— Start of RECORDS SHOWN —

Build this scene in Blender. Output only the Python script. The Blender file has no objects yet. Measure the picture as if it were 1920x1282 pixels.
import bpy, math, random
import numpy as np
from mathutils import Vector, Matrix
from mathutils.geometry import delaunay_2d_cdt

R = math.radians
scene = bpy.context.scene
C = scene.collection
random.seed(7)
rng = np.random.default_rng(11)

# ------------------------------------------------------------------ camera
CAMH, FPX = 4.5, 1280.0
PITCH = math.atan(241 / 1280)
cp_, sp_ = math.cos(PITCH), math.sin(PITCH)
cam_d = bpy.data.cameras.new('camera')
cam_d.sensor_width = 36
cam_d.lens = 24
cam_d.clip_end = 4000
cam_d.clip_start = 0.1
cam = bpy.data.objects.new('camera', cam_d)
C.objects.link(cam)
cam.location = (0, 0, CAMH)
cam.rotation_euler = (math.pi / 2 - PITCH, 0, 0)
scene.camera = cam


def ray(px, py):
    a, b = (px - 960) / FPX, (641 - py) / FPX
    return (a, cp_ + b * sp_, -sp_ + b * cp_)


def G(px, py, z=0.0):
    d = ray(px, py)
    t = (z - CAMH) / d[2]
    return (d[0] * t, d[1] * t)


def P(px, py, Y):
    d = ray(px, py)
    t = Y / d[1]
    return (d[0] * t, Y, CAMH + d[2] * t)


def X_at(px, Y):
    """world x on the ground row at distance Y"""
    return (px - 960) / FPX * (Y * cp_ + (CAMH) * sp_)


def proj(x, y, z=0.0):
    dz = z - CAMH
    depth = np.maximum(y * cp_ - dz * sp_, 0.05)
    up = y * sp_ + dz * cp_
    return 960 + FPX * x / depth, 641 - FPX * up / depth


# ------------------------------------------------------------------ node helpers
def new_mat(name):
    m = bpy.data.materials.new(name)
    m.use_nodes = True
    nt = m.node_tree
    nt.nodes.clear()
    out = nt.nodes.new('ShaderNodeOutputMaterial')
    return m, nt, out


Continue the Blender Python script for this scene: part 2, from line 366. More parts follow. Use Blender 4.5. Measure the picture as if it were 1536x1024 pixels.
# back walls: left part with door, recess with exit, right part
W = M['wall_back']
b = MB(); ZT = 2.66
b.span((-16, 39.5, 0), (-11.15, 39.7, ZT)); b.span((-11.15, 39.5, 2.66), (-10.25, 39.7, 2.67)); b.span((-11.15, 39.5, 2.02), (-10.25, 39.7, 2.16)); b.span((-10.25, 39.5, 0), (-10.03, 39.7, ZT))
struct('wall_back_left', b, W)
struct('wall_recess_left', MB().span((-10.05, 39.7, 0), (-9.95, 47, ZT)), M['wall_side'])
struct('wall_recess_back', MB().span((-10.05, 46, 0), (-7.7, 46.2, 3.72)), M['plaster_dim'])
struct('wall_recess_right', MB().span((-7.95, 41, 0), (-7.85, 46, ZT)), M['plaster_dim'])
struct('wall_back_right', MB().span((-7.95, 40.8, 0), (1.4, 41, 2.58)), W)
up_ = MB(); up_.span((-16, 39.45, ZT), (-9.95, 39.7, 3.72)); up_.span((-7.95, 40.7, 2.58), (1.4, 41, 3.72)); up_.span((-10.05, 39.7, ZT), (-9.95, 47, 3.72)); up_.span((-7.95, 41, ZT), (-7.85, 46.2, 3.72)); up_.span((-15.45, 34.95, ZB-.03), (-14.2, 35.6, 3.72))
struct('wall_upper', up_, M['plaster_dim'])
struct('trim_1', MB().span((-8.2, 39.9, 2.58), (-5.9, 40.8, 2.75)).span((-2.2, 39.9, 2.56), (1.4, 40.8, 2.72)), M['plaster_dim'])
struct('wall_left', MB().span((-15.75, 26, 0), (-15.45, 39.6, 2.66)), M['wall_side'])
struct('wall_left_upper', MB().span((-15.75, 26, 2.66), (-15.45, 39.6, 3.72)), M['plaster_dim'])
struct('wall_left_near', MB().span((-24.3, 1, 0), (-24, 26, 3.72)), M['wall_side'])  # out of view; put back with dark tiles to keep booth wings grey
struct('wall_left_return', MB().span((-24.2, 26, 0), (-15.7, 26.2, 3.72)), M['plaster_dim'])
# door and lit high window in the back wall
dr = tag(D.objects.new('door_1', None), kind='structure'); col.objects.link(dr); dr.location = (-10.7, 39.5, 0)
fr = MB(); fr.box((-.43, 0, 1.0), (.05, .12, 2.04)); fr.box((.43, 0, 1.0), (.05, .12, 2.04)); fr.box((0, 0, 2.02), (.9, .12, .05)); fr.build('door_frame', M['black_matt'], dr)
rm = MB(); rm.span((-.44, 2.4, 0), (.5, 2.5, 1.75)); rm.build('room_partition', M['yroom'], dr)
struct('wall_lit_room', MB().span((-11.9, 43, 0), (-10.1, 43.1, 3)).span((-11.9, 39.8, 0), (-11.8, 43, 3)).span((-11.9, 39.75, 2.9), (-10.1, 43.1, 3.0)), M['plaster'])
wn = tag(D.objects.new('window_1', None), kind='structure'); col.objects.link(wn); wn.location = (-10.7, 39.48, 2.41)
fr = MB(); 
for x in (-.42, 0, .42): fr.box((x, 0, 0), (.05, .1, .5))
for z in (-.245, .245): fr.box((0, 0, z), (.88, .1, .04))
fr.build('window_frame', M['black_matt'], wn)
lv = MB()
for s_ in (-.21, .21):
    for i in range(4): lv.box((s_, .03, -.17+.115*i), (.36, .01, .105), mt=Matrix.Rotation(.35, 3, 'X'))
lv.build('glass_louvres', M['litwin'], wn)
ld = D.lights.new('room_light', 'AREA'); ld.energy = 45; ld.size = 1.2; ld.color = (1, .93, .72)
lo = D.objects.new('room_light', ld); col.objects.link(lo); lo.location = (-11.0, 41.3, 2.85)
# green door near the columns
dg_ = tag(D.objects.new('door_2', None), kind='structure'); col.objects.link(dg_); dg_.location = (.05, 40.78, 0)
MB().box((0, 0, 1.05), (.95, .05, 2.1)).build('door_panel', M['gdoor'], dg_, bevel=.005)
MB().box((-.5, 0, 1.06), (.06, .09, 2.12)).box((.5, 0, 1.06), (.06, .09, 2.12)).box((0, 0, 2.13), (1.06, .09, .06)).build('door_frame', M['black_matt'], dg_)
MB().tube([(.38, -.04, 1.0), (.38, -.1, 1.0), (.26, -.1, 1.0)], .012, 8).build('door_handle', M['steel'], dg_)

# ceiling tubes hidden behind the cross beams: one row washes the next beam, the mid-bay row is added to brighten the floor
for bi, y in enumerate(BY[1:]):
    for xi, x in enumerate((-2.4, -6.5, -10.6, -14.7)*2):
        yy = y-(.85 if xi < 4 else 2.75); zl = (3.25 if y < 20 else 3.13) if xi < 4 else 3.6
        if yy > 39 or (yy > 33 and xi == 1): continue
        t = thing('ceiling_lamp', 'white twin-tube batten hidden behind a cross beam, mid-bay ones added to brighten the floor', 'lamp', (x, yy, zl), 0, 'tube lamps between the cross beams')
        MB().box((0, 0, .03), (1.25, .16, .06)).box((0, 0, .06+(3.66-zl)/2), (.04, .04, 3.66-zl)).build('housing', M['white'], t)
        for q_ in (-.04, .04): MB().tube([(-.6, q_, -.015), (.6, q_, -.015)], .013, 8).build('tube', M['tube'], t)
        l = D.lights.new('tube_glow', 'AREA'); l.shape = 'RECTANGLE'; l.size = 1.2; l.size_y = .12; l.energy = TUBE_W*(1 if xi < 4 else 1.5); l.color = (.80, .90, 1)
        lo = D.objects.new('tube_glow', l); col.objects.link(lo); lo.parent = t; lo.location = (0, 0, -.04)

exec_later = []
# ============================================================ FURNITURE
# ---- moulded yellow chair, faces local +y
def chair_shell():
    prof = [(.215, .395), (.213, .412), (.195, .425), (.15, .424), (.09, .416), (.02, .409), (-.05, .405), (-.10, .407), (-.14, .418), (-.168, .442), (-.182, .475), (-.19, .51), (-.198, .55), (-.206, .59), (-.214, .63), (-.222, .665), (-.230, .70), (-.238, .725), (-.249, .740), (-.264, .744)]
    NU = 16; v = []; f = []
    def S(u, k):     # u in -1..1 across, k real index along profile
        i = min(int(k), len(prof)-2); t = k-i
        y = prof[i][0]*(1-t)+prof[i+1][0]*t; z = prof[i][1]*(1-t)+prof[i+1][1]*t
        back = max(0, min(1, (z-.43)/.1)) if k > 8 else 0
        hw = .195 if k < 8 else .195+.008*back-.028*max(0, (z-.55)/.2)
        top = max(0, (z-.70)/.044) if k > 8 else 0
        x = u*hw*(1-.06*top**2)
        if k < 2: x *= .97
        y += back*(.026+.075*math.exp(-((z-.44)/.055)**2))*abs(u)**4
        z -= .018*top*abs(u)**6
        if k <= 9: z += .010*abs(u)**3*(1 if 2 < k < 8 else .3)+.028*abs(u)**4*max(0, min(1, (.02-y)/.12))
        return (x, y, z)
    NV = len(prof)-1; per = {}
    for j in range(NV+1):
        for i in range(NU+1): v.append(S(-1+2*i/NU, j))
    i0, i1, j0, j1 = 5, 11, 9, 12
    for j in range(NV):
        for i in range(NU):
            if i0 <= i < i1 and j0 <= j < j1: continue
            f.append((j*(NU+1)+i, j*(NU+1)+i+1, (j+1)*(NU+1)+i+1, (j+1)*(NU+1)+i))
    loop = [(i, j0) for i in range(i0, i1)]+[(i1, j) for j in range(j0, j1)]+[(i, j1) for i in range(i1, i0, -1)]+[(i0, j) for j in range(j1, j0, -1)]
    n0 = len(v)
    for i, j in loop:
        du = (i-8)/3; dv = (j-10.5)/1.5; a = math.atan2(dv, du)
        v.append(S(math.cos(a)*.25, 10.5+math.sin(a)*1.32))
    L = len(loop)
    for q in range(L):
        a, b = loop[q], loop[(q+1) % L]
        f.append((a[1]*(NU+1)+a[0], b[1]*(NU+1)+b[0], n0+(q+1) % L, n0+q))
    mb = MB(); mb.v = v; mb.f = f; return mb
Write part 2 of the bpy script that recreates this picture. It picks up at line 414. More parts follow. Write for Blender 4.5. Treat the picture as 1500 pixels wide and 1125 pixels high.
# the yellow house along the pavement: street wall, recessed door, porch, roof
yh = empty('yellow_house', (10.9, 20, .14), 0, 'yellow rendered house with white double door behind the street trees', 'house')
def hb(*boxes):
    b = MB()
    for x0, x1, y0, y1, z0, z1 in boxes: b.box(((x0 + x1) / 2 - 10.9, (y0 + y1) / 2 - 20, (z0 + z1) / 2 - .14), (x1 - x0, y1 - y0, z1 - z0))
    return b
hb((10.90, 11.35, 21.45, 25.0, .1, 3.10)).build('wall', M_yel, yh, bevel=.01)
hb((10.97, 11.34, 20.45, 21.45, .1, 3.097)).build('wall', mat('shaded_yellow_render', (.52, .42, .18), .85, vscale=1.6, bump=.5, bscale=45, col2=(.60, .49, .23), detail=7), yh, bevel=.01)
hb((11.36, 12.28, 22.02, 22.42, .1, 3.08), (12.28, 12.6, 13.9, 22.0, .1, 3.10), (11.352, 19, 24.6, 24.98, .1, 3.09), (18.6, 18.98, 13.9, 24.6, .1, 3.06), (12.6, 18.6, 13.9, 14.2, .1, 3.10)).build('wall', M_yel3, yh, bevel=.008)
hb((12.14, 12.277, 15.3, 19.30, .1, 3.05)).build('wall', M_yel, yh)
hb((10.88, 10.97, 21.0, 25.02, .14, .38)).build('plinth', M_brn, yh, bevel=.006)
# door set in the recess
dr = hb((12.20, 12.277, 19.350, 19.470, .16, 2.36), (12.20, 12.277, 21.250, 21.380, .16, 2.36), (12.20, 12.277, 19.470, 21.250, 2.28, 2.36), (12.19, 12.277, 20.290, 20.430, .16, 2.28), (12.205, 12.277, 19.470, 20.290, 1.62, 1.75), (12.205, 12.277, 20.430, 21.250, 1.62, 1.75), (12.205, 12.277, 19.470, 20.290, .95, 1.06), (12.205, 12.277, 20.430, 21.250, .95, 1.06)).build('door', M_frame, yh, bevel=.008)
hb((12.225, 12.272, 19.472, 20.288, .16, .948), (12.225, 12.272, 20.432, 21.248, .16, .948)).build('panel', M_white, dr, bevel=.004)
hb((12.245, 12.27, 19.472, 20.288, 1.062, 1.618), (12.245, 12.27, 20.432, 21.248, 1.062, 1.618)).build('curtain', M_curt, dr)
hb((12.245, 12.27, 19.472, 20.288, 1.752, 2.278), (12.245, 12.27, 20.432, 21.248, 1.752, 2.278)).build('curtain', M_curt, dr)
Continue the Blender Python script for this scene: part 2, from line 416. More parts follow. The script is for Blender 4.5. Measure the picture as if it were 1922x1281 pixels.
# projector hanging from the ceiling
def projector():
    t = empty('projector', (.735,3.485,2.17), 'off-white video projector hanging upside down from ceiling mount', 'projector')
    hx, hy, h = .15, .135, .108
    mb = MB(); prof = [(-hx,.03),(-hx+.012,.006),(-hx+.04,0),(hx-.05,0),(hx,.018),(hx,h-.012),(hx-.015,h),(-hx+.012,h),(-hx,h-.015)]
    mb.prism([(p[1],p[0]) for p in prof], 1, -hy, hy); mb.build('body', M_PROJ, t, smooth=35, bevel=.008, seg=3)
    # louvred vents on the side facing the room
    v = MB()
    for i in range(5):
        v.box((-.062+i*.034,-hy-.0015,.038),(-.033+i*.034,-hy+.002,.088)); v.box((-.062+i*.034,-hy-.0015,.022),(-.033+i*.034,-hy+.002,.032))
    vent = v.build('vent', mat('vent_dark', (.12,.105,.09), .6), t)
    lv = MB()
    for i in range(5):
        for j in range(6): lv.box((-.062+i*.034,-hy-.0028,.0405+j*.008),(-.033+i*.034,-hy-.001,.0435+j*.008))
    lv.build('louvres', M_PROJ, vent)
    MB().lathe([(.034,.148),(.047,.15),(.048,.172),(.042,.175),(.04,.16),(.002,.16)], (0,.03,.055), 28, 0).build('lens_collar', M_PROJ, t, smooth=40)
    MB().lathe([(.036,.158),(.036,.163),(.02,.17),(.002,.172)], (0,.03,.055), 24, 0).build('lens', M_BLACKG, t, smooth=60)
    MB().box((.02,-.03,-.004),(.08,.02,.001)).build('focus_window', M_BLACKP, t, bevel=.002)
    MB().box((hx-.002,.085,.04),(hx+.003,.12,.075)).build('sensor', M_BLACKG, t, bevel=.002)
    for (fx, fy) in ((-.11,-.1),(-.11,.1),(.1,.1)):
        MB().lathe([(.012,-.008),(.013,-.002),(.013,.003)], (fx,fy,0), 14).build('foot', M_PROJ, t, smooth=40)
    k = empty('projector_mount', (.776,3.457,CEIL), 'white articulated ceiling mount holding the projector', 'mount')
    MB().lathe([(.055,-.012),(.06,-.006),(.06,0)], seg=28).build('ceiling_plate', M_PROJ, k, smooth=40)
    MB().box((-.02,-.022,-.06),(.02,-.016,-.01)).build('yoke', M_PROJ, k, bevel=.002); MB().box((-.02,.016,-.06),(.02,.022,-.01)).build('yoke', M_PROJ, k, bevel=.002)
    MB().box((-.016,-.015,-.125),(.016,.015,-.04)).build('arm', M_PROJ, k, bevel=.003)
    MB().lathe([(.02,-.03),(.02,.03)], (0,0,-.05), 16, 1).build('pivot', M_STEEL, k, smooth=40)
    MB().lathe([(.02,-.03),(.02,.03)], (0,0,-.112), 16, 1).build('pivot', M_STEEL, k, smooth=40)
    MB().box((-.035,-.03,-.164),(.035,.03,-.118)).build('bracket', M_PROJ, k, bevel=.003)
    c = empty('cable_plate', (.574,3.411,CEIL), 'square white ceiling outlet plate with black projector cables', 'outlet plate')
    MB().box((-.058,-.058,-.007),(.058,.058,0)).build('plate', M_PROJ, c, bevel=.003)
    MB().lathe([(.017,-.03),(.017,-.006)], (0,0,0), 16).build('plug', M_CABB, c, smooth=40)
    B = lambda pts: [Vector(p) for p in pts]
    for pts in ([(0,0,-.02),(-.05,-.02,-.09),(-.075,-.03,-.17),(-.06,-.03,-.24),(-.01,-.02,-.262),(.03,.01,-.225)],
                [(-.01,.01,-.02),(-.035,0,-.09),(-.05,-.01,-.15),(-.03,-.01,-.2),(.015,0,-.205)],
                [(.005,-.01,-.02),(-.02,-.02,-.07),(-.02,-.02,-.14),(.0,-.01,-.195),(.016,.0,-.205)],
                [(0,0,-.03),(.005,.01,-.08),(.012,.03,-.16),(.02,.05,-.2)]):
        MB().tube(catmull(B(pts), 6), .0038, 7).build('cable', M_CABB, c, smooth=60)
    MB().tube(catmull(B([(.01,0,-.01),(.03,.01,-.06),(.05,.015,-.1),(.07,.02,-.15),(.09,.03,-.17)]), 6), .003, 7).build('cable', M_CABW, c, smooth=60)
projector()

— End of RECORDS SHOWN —

* YOUR INSTRUCTIONS *
From the listing above, output exactly the run of lines that starts with the line containing "M_yel3, yh, bevel=.008)" and ends with the line containing "2.278)).build('curtain', M_curt, dr)".

* TASK SOLUTION *
hb((11.36, 12.28, 22.02, 22.42, .1, 3.08), (12.28, 12.6, 13.9, 22.0, .1, 3.10), (11.352, 19, 24.6, 24.98, .1, 3.09), (18.6, 18.98, 13.9, 24.6, .1, 3.06), (12.6, 18.6, 13.9, 14.2, .1, 3.10)).build('wall', M_yel3, yh, bevel=.008)
hb((12.14, 12.277, 15.3, 19.30, .1, 3.05)).build('wall', M_yel, yh)
hb((10.88, 10.97, 21.0, 25.02, .14, .38)).build('plinth', M_brn, yh, bevel=.006)
# door set in the recess
dr = hb((12.20, 12.277, 19.350, 19.470, .16, 2.36), (12.20, 12.277, 21.250, 21.380, .16, 2.36), (12.20, 12.277, 19.470, 21.250, 2.28, 2.36), (12.19, 12.277, 20.290, 20.430, .16, 2.28), (12.205, 12.277, 19.470, 20.290, 1.62, 1.75), (12.205, 12.277, 20.430, 21.250, 1.62, 1.75), (12.205, 12.277, 19.470, 20.290, .95, 1.06), (12.205, 12.277, 20.430, 21.250, .95, 1.06)).build('door', M_frame, yh, bevel=.008)
hb((12.225, 12.272, 19.472, 20.288, .16, .948), (12.225, 12.272, 20.432, 21.248, .16, .948)).build('panel', M_white, dr, bevel=.004)
hb((12.245, 12.27, 19.472, 20.288, 1.062, 1.618), (12.245, 12.27, 20.432, 21.248, 1.062, 1.618)).build('curtain', M_curt, dr)
hb((12.245, 12.27, 19.472, 20.288, 1.752, 2.278), (12.245, 12.27, 20.432, 21.248, 1.752, 2.278)).build('curtain', M_curt, dr)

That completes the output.